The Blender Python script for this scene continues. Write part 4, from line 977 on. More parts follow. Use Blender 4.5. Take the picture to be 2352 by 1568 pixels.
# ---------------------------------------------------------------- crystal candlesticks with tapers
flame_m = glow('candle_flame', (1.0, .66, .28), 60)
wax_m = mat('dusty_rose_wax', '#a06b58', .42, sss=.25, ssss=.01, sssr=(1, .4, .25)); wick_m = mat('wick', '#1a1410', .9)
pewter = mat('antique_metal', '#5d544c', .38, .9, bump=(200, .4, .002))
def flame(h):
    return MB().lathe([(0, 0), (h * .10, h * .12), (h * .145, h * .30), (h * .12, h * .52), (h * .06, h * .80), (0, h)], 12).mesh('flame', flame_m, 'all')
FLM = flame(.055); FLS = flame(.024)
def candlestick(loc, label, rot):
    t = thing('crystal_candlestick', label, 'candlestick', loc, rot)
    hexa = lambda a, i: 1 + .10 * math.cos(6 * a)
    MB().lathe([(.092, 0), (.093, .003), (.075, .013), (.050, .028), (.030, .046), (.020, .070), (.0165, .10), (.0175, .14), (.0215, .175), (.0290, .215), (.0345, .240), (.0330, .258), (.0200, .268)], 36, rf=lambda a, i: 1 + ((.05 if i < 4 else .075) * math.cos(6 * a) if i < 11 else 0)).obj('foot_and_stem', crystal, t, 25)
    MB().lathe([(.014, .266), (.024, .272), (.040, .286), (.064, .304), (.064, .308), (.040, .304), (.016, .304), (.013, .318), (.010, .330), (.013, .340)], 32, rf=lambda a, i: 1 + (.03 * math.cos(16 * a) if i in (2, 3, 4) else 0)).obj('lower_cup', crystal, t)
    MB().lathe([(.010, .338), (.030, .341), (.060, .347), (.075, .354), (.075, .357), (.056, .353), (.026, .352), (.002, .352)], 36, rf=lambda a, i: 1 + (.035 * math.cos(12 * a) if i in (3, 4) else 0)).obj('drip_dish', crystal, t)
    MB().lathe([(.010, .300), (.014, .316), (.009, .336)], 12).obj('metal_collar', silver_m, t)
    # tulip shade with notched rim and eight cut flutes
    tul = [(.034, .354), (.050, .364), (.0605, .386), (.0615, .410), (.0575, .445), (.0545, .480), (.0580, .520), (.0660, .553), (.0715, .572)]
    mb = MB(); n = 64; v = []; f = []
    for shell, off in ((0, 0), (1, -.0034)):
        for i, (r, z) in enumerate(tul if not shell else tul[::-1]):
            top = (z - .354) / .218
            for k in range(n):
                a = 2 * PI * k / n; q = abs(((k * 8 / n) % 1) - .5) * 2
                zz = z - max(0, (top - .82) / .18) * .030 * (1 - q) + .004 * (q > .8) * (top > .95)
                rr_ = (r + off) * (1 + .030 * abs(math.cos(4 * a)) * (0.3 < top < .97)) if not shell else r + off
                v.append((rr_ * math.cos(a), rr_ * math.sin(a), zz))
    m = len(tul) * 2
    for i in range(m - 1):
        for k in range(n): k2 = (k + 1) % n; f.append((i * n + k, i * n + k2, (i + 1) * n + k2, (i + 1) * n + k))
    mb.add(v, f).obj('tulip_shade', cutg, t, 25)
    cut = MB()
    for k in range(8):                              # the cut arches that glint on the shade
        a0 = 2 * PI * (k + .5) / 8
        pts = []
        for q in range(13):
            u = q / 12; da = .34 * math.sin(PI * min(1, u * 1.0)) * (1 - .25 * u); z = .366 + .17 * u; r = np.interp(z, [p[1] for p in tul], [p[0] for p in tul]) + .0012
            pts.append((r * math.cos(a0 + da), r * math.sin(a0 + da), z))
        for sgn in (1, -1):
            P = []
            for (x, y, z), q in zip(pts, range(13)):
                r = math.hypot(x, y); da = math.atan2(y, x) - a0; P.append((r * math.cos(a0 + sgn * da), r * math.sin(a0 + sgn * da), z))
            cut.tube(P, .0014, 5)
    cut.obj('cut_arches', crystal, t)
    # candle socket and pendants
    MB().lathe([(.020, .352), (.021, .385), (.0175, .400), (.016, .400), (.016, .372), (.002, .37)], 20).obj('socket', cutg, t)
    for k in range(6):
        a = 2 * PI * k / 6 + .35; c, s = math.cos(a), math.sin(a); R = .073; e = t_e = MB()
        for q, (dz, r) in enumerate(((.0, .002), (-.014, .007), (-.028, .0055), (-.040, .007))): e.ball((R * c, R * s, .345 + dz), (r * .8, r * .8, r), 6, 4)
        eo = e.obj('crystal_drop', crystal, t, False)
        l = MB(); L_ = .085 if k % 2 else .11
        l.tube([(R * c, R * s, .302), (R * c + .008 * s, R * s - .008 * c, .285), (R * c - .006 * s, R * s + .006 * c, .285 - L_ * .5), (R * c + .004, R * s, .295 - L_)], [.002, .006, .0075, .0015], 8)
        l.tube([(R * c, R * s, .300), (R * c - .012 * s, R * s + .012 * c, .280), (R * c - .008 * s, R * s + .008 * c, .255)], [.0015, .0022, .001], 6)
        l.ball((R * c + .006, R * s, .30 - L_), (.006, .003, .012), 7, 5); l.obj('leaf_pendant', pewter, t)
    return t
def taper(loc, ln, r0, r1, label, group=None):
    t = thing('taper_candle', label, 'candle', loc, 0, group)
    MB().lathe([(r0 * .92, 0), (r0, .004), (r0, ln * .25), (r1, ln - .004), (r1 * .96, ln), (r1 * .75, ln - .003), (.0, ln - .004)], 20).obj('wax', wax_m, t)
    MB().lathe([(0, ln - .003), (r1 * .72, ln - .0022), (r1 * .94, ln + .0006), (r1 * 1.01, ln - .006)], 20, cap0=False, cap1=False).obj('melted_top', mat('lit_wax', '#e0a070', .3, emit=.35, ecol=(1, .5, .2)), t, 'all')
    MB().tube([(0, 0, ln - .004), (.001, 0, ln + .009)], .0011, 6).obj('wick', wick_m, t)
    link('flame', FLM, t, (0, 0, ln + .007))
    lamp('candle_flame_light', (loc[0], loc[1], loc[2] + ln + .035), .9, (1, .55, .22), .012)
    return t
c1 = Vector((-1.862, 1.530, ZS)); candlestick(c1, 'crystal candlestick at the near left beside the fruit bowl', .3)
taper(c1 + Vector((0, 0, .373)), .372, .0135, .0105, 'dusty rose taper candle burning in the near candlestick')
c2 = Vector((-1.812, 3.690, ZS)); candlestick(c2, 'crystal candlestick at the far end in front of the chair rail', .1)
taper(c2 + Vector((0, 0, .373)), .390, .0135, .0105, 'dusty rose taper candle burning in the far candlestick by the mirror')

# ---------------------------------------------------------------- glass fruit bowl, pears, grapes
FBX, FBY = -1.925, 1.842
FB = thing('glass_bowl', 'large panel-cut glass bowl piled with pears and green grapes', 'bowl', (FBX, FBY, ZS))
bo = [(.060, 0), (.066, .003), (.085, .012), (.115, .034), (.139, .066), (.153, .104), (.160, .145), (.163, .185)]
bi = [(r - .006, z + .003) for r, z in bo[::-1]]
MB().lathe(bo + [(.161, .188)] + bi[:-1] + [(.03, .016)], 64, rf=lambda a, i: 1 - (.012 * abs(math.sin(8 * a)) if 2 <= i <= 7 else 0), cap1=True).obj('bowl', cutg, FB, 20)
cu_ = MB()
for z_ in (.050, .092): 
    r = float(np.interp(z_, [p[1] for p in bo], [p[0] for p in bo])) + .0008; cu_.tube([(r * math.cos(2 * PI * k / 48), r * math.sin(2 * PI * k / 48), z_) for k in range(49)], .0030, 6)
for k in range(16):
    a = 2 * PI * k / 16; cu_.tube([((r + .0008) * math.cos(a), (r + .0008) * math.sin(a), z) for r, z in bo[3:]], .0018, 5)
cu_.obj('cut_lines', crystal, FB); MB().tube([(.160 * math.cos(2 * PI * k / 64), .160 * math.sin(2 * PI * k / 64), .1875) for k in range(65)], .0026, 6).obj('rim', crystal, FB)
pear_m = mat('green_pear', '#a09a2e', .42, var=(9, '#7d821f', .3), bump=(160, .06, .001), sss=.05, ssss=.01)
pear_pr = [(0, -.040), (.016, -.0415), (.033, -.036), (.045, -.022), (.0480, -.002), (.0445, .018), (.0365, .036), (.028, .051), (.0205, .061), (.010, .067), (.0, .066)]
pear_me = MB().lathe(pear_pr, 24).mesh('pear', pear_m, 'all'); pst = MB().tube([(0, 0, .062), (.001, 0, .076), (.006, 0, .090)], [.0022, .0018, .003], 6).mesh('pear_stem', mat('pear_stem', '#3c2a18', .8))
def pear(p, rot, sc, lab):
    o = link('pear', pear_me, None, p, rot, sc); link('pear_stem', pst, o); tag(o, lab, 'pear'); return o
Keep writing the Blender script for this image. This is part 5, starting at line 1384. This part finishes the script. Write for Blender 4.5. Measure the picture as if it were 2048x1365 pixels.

........

_PROBLEM:_
Search the data for the string "this" and copy each line where it appears.

_COMPLETE OUTPUT:_
The Blender Python script for this scene continues. Write part 4, from line 977 on. More parts follow. Use Blender 4.5. Take the picture to be 2352 by 1568 pixels.
Keep writing the Blender script for this image. This is part 5, starting at line 1384. This part finishes the script. Write for Blender 4.5. Measure the picture as if it were 2048x1365 pixels.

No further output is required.